Good stuff, but you get even more body and a smidgen less alcohol (0.30 percent) in this dark version. Golden Amber has a copper color and solid foam, heady with malt. Almost like Ovaltine for adults.

Barley malt comes through in the flavor as well, with a richer body, even sweeter and more filling than classic Clausthaler. A fine reward for finishing the yard or a rich finale to the workday.

Availability: at liquor stores and beer shops, approximately $1.50 a bottle.


Man and woman cannot drink by grain and grape alone. Not when there's an apple left in the garden to ferment.

The new Cider House (1752 Central Ave., St. Petersburg; (727) 822-7400) is a rare pub to brag that it carries hard "dry'' ciders, the way apples were made to be drunk before Prohibition.

Greg Wallace, who opened the pub this summer, has cider from England's Strongbow to Ireland's Magners in the house, ciders on tap and in the bottle, pouring nightly.

He also stocks about 80 beers, plus wine, but says, "The ciders are blowing them away.''

A note to self

You loved that wine the first time, but what was it? Should have put it in writing.

Let John Dengerud at Tampa's Mise en Place do it for you.

The wine manager had business cards revised with space on the back for the name of the wine, the vintage, location, grape, the year and notes.

On the front is an inspirational quote: "They asked me to profess my higher truth, so I simply replied music, love and wine.'' - Manuel Rodriguez.
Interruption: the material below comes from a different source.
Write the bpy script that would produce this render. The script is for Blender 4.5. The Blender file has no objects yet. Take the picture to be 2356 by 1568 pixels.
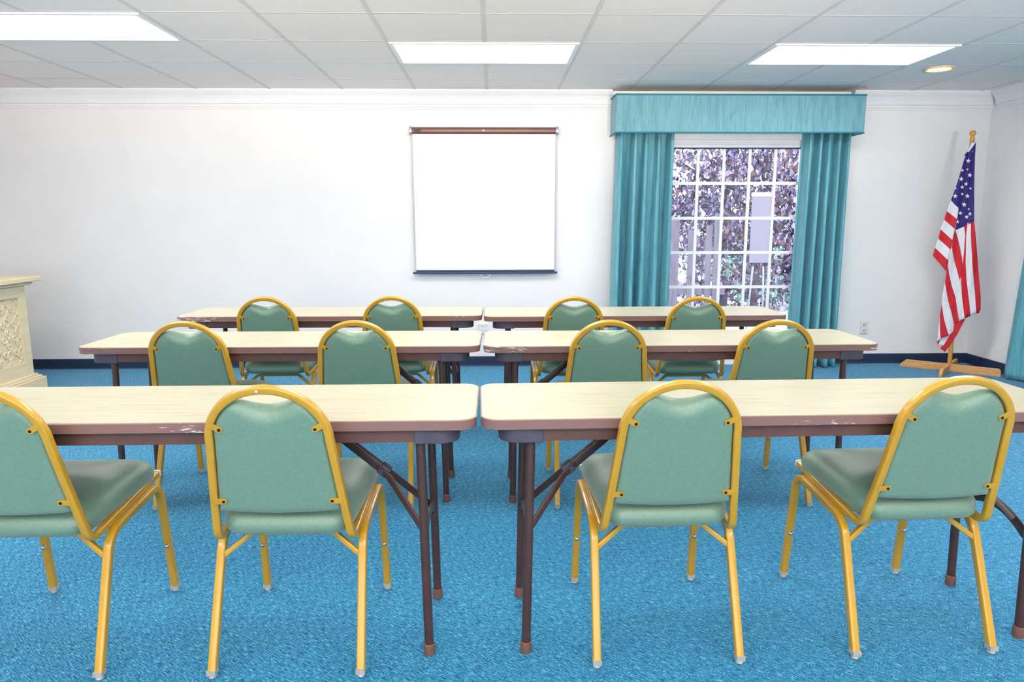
import bpy, bmesh, math, random
from mathutils import Vector, Matrix, noise
random.seed(7)
S = bpy.context.scene
COL = S.collection
PI = math.pi

# ------------------------------------------------------------------ helpers
def lin(c):
    def f(v):
        v /= 255.0
        return v / 12.92 if v <= 0.04045 else ((v + 0.055) / 1.055) ** 2.4
    return tuple(f(v) for v in c) + (1.0,)

def new_mat(name):
    m = bpy.data.materials.new(name)
    m.use_nodes = True
    nt = m.node_tree
    return m, nt, nt.nodes['Principled BSDF']

def N(nt, t, **kw):
    n = nt.nodes.new(t)
    for k, v in kw.items():
        if k in n.inputs.keys():
            n.inputs[k].default_value = v
        else:
            setattr(n, k, v)
    return n

def ramp(nt, stops):
    r = nt.nodes.new('ShaderNodeValToRGB')
    e = r.color_ramp.elements
    while len(e) < len(stops):
        e.new(0.5)
    for el, (p, c) in zip(e, stops):
        el.position = p
        el.color = c
    return r

def mat(name, c, rough=0.5, metal=0.0, c2=None, scale=40.0, stretch=(1, 1, 1), bump=0.0, bscale=None,
        coat=0.0, spec=0.5, sheen=0.0):
    """principled surface whose colour wanders between two close tones through a noise, with a fine bump"""
    m, nt, b = new_mat(name)
    L = nt.links
    b.inputs['Roughness'].default_value = rough
    b.inputs['Metallic'].default_value = metal
    b.inputs['Specular IOR Level'].default_value = spec
    b.inputs['Coat Weight'].default_value = coat
    b.inputs['Sheen Weight'].default_value = sheen
    tc = nt.nodes.new('ShaderNodeTexCoord')
    mp = nt.nodes.new('ShaderNodeMapping')
    mp.inputs['Scale'].default_value = stretch
    L.new(tc.outputs['Object'], mp.inputs['Vector'])
    nz = N(nt, 'ShaderNodeTexNoise', Scale=scale, Detail=3.0)
    L.new(mp.outputs['Vector'], nz.inputs['Vector'])
    a = lin(c)
    d = lin(c2) if c2 else tuple(v * 0.93 for v in a[:3]) + (1,)
    r = ramp(nt, [(0.3, d), (0.7, a)])
    L.new(nz.outputs['Fac'], r.inputs['Fac'])
    L.new(r.outputs['Color'], b.inputs['Base Color'])
    if bump:
        n2 = N(nt, 'ShaderNodeTexNoise', Scale=bscale or scale * 4, Detail=2.0)
        L.new(mp.outputs['Vector'], n2.inputs['Vector'])
        bp = N(nt, 'ShaderNodeBump', Strength=bump, Distance=0.004)
        L.new(n2.outputs['Fac'], bp.inputs['Height'])
        L.new(bp.outputs['Normal'], b.inputs['Normal'])
    return m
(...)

We'd add a toast to thoughtful service.

A taste of tequila

Here's what you need to know to experiment with premium tequilas.

Blanco. Unaged and crystal clear. The connoisseur's choice for its purity and bite, blanco, or "silver" tequila, is young, bright and sharp. Drink it straight, sipped from a slightly chilled shot glass, with a little squeeze of lime if preferred. Best for making fresh margaritas.

Reposado. Aged up to one year in wood barrels. Preferred by some for its mellower flavor and increased body. Drink it straight, from a slightly chilled shot glass or snifter; or on the rocks with freshly squeezed lime juice.

Anejo. Aged one to three years for a dark, amber color and complex flavor. With a smoky, woody profile like scotch, best served straight.